___ Provided material
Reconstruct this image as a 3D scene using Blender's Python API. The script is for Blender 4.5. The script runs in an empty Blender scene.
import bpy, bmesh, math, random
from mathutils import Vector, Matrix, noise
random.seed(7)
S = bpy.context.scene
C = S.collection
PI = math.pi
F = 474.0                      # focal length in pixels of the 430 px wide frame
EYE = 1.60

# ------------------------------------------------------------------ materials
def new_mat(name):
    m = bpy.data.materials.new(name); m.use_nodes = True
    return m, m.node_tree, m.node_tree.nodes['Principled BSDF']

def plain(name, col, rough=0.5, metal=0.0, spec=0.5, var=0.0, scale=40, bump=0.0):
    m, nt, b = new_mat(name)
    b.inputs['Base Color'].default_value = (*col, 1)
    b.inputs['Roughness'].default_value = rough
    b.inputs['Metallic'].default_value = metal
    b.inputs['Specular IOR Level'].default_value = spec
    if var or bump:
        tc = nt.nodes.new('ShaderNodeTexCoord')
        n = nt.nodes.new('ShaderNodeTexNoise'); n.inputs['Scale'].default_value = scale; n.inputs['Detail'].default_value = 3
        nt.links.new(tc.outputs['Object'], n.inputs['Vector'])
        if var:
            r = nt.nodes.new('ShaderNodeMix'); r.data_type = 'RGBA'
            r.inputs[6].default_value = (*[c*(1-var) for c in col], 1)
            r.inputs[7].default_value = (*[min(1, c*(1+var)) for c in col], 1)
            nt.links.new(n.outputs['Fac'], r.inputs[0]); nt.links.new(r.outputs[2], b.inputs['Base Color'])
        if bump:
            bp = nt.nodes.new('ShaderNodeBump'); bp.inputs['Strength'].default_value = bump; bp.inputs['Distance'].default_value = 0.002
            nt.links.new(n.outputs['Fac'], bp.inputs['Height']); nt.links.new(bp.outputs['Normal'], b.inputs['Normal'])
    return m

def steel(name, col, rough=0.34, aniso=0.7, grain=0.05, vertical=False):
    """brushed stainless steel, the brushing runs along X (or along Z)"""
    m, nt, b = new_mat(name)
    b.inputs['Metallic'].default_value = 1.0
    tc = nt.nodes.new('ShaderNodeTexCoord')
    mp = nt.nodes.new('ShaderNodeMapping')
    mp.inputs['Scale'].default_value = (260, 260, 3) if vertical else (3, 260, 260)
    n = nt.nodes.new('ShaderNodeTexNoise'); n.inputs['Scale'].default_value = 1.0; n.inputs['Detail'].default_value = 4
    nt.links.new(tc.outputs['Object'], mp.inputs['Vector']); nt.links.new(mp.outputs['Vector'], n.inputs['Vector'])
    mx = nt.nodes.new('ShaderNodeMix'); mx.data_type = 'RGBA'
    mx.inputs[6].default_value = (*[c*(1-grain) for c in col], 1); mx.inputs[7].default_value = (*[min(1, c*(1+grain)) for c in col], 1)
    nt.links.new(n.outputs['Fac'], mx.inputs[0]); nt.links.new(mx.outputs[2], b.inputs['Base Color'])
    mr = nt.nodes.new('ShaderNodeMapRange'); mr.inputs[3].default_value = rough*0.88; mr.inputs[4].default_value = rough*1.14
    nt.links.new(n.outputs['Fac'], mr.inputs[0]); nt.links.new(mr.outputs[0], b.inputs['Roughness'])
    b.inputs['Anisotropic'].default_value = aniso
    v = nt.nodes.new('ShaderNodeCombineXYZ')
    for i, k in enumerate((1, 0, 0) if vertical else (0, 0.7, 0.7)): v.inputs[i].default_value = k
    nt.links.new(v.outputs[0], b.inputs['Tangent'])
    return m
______
The required output is the exact run of lines from the beginning of the listing above to the line that contains "return m, m.node_tree, m.node_tree.nodes['Principled", inclusive of both.

Problem solution:
Reconstruct this image as a 3D scene using Blender's Python API. The script is for Blender 4.5. The script runs in an empty Blender scene.
import bpy, bmesh, math, random
from mathutils import Vector, Matrix, noise
random.seed(7)
S = bpy.context.scene
C = S.collection
PI = math.pi
F = 474.0                      # focal length in pixels of the 430 px wide frame
EYE = 1.60

# ------------------------------------------------------------------ materials
def new_mat(name):
    m = bpy.data.materials.new(name); m.use_nodes = True
    return m, m.node_tree, m.node_tree.nodes['Principled BSDF']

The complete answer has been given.